(3D scene scripts)

↓

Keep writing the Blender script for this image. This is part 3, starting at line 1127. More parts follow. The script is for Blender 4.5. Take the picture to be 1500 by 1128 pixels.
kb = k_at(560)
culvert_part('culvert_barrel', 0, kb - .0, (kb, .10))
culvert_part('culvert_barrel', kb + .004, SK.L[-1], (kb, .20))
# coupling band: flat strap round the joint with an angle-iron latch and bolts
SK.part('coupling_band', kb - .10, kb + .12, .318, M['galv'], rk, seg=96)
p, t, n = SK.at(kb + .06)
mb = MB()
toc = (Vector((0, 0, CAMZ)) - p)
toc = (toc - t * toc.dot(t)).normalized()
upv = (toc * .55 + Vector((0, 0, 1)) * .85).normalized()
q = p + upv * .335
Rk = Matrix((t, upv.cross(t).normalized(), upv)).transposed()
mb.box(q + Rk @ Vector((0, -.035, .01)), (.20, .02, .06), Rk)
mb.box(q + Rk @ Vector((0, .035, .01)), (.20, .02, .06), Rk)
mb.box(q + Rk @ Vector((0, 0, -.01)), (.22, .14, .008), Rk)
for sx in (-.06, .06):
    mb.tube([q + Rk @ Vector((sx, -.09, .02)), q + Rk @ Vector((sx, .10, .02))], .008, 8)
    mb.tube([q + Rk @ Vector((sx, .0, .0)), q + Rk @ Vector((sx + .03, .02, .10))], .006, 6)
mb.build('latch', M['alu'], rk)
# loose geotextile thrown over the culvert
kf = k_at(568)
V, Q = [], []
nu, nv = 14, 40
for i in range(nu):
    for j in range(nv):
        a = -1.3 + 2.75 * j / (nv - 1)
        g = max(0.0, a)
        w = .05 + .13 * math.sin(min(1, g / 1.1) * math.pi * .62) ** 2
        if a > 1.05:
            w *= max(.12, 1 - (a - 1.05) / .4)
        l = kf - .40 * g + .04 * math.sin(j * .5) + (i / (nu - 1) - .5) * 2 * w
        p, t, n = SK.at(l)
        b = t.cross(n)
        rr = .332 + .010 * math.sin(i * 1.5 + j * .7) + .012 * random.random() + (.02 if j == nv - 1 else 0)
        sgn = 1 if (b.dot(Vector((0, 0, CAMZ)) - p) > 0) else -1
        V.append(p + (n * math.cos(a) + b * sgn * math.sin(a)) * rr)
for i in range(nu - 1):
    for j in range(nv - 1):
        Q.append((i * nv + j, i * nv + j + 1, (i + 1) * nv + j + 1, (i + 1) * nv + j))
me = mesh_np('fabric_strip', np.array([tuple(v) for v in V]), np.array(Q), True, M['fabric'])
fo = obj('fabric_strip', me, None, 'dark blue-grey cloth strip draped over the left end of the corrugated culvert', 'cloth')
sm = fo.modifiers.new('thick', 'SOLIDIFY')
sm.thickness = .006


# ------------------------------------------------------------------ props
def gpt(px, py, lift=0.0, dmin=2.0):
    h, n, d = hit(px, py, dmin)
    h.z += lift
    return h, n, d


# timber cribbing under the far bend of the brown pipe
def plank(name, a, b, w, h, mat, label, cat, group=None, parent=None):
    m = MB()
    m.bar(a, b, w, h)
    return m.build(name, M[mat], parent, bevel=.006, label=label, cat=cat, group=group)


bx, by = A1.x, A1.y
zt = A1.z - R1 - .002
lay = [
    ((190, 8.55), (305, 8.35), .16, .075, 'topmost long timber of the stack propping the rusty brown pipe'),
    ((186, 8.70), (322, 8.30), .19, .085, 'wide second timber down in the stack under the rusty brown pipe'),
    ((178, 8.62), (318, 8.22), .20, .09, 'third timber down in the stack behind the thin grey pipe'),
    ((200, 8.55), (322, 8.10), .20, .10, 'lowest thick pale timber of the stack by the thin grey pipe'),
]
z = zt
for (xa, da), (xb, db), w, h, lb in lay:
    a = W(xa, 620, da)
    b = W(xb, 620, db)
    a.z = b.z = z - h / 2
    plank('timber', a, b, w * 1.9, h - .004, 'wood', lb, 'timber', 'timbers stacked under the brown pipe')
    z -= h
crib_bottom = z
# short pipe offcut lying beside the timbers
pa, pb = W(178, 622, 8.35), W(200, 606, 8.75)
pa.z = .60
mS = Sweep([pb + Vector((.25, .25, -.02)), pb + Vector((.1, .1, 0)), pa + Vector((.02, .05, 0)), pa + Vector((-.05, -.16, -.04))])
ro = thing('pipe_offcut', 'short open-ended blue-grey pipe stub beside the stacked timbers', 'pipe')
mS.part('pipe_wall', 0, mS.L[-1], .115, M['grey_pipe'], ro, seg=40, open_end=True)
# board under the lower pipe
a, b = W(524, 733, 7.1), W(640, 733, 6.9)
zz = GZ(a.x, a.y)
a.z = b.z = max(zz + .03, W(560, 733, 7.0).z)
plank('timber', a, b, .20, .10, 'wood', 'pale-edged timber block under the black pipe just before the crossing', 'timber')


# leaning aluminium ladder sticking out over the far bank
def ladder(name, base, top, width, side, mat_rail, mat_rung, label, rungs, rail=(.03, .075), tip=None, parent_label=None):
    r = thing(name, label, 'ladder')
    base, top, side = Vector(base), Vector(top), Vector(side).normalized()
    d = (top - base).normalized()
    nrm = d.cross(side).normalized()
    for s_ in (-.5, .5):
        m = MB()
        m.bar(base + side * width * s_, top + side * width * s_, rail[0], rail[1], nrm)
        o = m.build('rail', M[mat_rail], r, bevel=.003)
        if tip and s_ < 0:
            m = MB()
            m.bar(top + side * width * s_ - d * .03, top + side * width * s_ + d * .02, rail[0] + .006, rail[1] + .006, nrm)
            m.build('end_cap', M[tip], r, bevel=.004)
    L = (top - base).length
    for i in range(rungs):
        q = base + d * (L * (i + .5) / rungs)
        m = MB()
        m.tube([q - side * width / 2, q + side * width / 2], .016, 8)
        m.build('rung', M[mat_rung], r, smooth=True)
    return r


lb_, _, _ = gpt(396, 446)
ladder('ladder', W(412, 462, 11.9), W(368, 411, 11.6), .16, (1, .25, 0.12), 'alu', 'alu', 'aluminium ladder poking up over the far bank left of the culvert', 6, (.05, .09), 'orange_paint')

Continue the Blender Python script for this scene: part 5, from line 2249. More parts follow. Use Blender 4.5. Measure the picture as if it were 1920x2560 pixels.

↑

## Task directions
Repeat the records above exactly as they appear.

## Complete answer
Keep writing the Blender script for this image. This is part 3, starting at line 1127. More parts follow. The script is for Blender 4.5. Take the picture to be 1500 by 1128 pixels.
kb = k_at(560)
culvert_part('culvert_barrel', 0, kb - .0, (kb, .10))
culvert_part('culvert_barrel', kb + .004, SK.L[-1], (kb, .20))
# coupling band: flat strap round the joint with an angle-iron latch and bolts
SK.part('coupling_band', kb - .10, kb + .12, .318, M['galv'], rk, seg=96)
p, t, n = SK.at(kb + .06)
mb = MB()
toc = (Vector((0, 0, CAMZ)) - p)
toc = (toc - t * toc.dot(t)).normalized()
upv = (toc * .55 + Vector((0, 0, 1)) * .85).normalized()
q = p + upv * .335
Rk = Matrix((t, upv.cross(t).normalized(), upv)).transposed()
mb.box(q + Rk @ Vector((0, -.035, .01)), (.20, .02, .06), Rk)
mb.box(q + Rk @ Vector((0, .035, .01)), (.20, .02, .06), Rk)
mb.box(q + Rk @ Vector((0, 0, -.01)), (.22, .14, .008), Rk)
for sx in (-.06, .06):
    mb.tube([q + Rk @ Vector((sx, -.09, .02)), q + Rk @ Vector((sx, .10, .02))], .008, 8)
    mb.tube([q + Rk @ Vector((sx, .0, .0)), q + Rk @ Vector((sx + .03, .02, .10))], .006, 6)
mb.build('latch', M['alu'], rk)
# loose geotextile thrown over the culvert
kf = k_at(568)
V, Q = [], []
nu, nv = 14, 40
for i in range(nu):
    for j in range(nv):
        a = -1.3 + 2.75 * j / (nv - 1)
        g = max(0.0, a)
        w = .05 + .13 * math.sin(min(1, g / 1.1) * math.pi * .62) ** 2
        if a > 1.05:
            w *= max(.12, 1 - (a - 1.05) / .4)
        l = kf - .40 * g + .04 * math.sin(j * .5) + (i / (nu - 1) - .5) * 2 * w
        p, t, n = SK.at(l)
        b = t.cross(n)
        rr = .332 + .010 * math.sin(i * 1.5 + j * .7) + .012 * random.random() + (.02 if j == nv - 1 else 0)
        sgn = 1 if (b.dot(Vector((0, 0, CAMZ)) - p) > 0) else -1
        V.append(p + (n * math.cos(a) + b * sgn * math.sin(a)) * rr)
for i in range(nu - 1):
    for j in range(nv - 1):
        Q.append((i * nv + j, i * nv + j + 1, (i + 1) * nv + j + 1, (i + 1) * nv + j))
me = mesh_np('fabric_strip', np.array([tuple(v) for v in V]), np.array(Q), True, M['fabric'])
fo = obj('fabric_strip', me, None, 'dark blue-grey cloth strip draped over the left end of the corrugated culvert', 'cloth')
sm = fo.modifiers.new('thick', 'SOLIDIFY')
sm.thickness = .006


# ------------------------------------------------------------------ props
def gpt(px, py, lift=0.0, dmin=2.0):
    h, n, d = hit(px, py, dmin)
    h.z += lift
    return h, n, d


# timber cribbing under the far bend of the brown pipe
def plank(name, a, b, w, h, mat, label, cat, group=None, parent=None):
    m = MB()
    m.bar(a, b, w, h)
    return m.build(name, M[mat], parent, bevel=.006, label=label, cat=cat, group=group)


bx, by = A1.x, A1.y
zt = A1.z - R1 - .002
lay = [
    ((190, 8.55), (305, 8.35), .16, .075, 'topmost long timber of the stack propping the rusty brown pipe'),
    ((186, 8.70), (322, 8.30), .19, .085, 'wide second timber down in the stack under the rusty brown pipe'),
    ((178, 8.62), (318, 8.22), .20, .09, 'third timber down in the stack behind the thin grey pipe'),
    ((200, 8.55), (322, 8.10), .20, .10, 'lowest thick pale timber of the stack by the thin grey pipe'),
]
z = zt
for (xa, da), (xb, db), w, h, lb in lay:
    a = W(xa, 620, da)
    b = W(xb, 620, db)
    a.z = b.z = z - h / 2
    plank('timber', a, b, w * 1.9, h - .004, 'wood', lb, 'timber', 'timbers stacked under the brown pipe')
    z -= h
crib_bottom = z
# short pipe offcut lying beside the timbers
pa, pb = W(178, 622, 8.35), W(200, 606, 8.75)
pa.z = .60
mS = Sweep([pb + Vector((.25, .25, -.02)), pb + Vector((.1, .1, 0)), pa + Vector((.02, .05, 0)), pa + Vector((-.05, -.16, -.04))])
ro = thing('pipe_offcut', 'short open-ended blue-grey pipe stub beside the stacked timbers', 'pipe')
mS.part('pipe_wall', 0, mS.L[-1], .115, M['grey_pipe'], ro, seg=40, open_end=True)
# board under the lower pipe
a, b = W(524, 733, 7.1), W(640, 733, 6.9)
zz = GZ(a.x, a.y)
a.z = b.z = max(zz + .03, W(560, 733, 7.0).z)
plank('timber', a, b, .20, .10, 'wood', 'pale-edged timber block under the black pipe just before the crossing', 'timber')


# leaning aluminium ladder sticking out over the far bank
def ladder(name, base, top, width, side, mat_rail, mat_rung, label, rungs, rail=(.03, .075), tip=None, parent_label=None):
    r = thing(name, label, 'ladder')
    base, top, side = Vector(base), Vector(top), Vector(side).normalized()
    d = (top - base).normalized()
    nrm = d.cross(side).normalized()
    for s_ in (-.5, .5):
        m = MB()
        m.bar(base + side * width * s_, top + side * width * s_, rail[0], rail[1], nrm)
        o = m.build('rail', M[mat_rail], r, bevel=.003)
        if tip and s_ < 0:
            m = MB()
            m.bar(top + side * width * s_ - d * .03, top + side * width * s_ + d * .02, rail[0] + .006, rail[1] + .006, nrm)
            m.build('end_cap', M[tip], r, bevel=.004)
    L = (top - base).length
    for i in range(rungs):
        q = base + d * (L * (i + .5) / rungs)
        m = MB()
        m.tube([q - side * width / 2, q + side * width / 2], .016, 8)
        m.build('rung', M[mat_rung], r, smooth=True)
    return r


lb_, _, _ = gpt(396, 446)
ladder('ladder', W(412, 462, 11.9), W(368, 411, 11.6), .16, (1, .25, 0.12), 'alu', 'alu', 'aluminium ladder poking up over the far bank left of the culvert', 6, (.05, .09), 'orange_paint')

Continue the Blender Python script for this scene: part 5, from line 2249. More parts follow. Use Blender 4.5. Measure the picture as if it were 1920x2560 pixels.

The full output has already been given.